The continuation of Title 42 was most vexing to the members of both the House and Senate who signed that letter to the White House that stated “circumvents domestic law and international law…human rights groups have extensively documented more than 10,000 violent attacks—including kidnappings, serious assaults, and deaths—against individuals who were expelled to or blocked in Mexico.”
“Last year President Biden promised to end Title 42. Instead, he is now expanding restrictions on asylum seekers,” Ocasio-Cortez said. “This administration is making it effectively impossible to seek refuge at our border…. President Biden should listen to the courts and human rights advocates and reverse course.”
Transit Ban Pushback
The other issue raised was a so-called transit ban requiring asylum seekers to first apply for asylum in a transit country instead of allowing them to seek their legal right to asylum at our southern border.
“The courts rightly rejected the Trump administration’s attempt to categorically end asylum when he similarly required asylum seekers to seek asylum in transit countries,” they wrote. “At the time of this ruling, countries across the Western Hemisphere were unable to meet such requirements. There does not appear to be evidence to show that country conditions in transit countries have improved.”
Booker’s View
“The fundamental values that distinguish us from other nations (is that we are) a light to what great democracies are and who great people can be,” said Booker, noting how modern day immigration law were codified after a boat filled with those fleeing from the Holocaust was turned away. “The extension of Title 42 is putting people in crisis, in danger….they are living a nightmare.”
“This is the time that we should be setting an example…and living our values. This is a time that calls for consciousness, calls for leadership, and calls to the heart of the country.”

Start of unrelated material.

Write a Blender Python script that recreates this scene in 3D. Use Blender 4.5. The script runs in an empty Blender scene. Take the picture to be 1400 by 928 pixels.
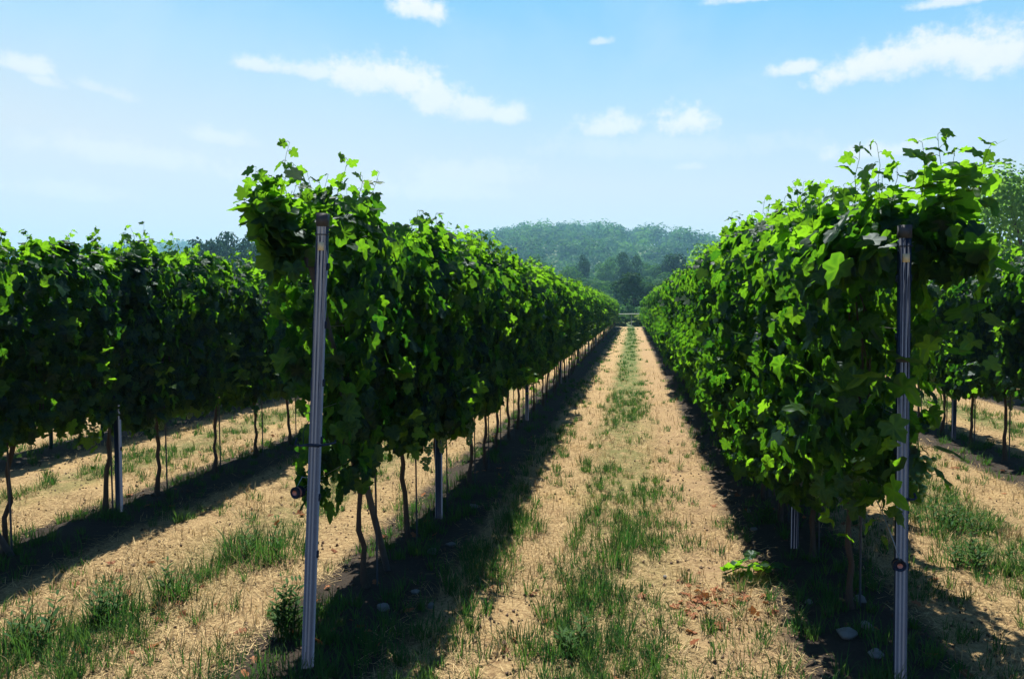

The letter concludes with the members of Congress imploring the Biden Administration to “continue to expand legal pathways for migrants and refugees into the United States—without further dismantling the right to seek asylum at our border. This right is a pillar of the post-war international order to which the United States has committed itself. We are ready to work with you to ensure that we can have a safe, humane, and orderly border that upholds the right to asylum.”